** Start **

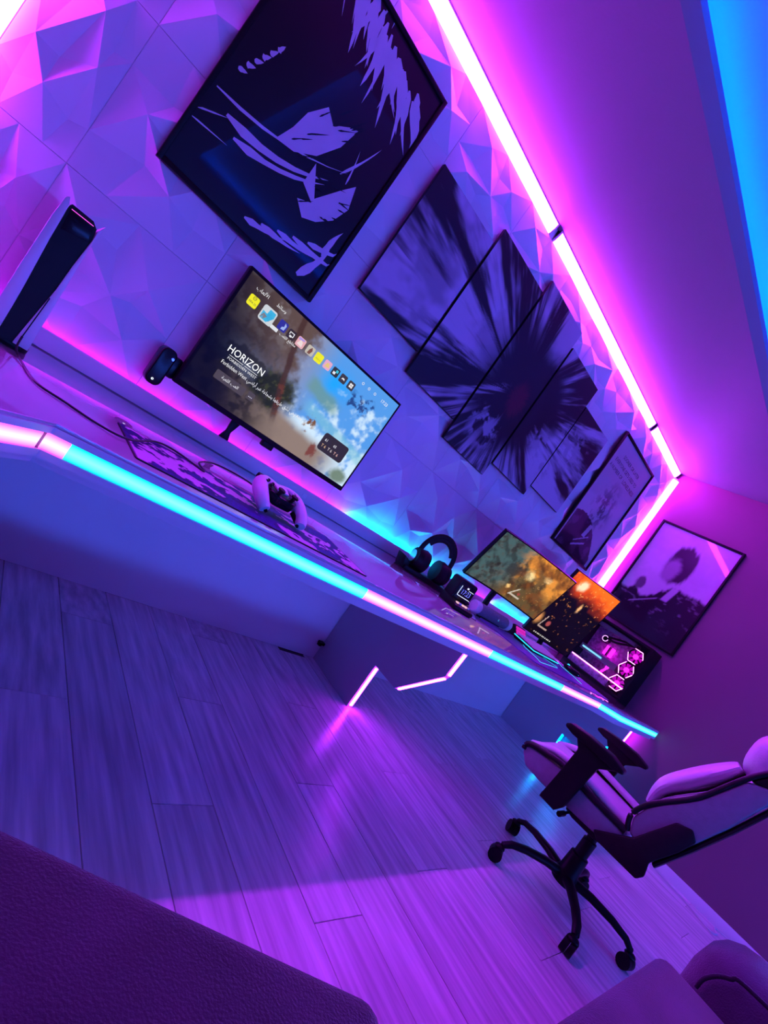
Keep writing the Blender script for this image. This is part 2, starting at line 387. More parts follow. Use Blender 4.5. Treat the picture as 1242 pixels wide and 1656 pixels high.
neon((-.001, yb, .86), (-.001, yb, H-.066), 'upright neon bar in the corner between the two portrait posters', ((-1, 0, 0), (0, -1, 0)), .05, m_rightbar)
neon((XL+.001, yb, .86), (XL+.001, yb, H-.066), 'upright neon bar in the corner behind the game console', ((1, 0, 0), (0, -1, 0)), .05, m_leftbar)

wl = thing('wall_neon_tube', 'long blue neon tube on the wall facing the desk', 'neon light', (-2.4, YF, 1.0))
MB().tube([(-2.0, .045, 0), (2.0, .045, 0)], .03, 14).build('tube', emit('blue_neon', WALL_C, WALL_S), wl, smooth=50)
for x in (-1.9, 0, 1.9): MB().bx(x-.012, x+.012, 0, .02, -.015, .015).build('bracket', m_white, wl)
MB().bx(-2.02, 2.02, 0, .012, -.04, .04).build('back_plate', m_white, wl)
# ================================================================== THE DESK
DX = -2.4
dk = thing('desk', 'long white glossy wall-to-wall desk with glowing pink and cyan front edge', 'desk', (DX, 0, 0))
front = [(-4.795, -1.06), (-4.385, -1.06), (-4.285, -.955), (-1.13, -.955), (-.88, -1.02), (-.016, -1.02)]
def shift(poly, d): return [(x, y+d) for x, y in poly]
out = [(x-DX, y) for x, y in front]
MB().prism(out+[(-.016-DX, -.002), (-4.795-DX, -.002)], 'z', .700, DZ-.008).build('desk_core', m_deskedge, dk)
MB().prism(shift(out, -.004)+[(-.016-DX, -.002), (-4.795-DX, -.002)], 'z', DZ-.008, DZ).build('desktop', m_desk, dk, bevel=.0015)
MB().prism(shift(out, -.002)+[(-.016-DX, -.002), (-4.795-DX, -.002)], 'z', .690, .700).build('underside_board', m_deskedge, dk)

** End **

◆ WRITTEN INSTRUCTION: Restate the whole listing above exactly, please, omitting every image.

◆ TASK ANSWER:
Keep writing the Blender script for this image. This is part 2, starting at line 387. More parts follow. Use Blender 4.5. Treat the picture as 1242 pixels wide and 1656 pixels high.
neon((-.001, yb, .86), (-.001, yb, H-.066), 'upright neon bar in the corner between the two portrait posters', ((-1, 0, 0), (0, -1, 0)), .05, m_rightbar)
neon((XL+.001, yb, .86), (XL+.001, yb, H-.066), 'upright neon bar in the corner behind the game console', ((1, 0, 0), (0, -1, 0)), .05, m_leftbar)

wl = thing('wall_neon_tube', 'long blue neon tube on the wall facing the desk', 'neon light', (-2.4, YF, 1.0))
MB().tube([(-2.0, .045, 0), (2.0, .045, 0)], .03, 14).build('tube', emit('blue_neon', WALL_C, WALL_S), wl, smooth=50)
for x in (-1.9, 0, 1.9): MB().bx(x-.012, x+.012, 0, .02, -.015, .015).build('bracket', m_white, wl)
MB().bx(-2.02, 2.02, 0, .012, -.04, .04).build('back_plate', m_white, wl)
# ================================================================== THE DESK
DX = -2.4
dk = thing('desk', 'long white glossy wall-to-wall desk with glowing pink and cyan front edge', 'desk', (DX, 0, 0))
front = [(-4.795, -1.06), (-4.385, -1.06), (-4.285, -.955), (-1.13, -.955), (-.88, -1.02), (-.016, -1.02)]
def shift(poly, d): return [(x, y+d) for x, y in poly]
out = [(x-DX, y) for x, y in front]
MB().prism(out+[(-.016-DX, -.002), (-4.795-DX, -.002)], 'z', .700, DZ-.008).build('desk_core', m_deskedge, dk)
MB().prism(shift(out, -.004)+[(-.016-DX, -.002), (-4.795-DX, -.002)], 'z', DZ-.008, DZ).build('desktop', m_desk, dk, bevel=.0015)
MB().prism(shift(out, -.002)+[(-.016-DX, -.002), (-4.795-DX, -.002)], 'z', .690, .700).build('underside_board', m_deskedge, dk)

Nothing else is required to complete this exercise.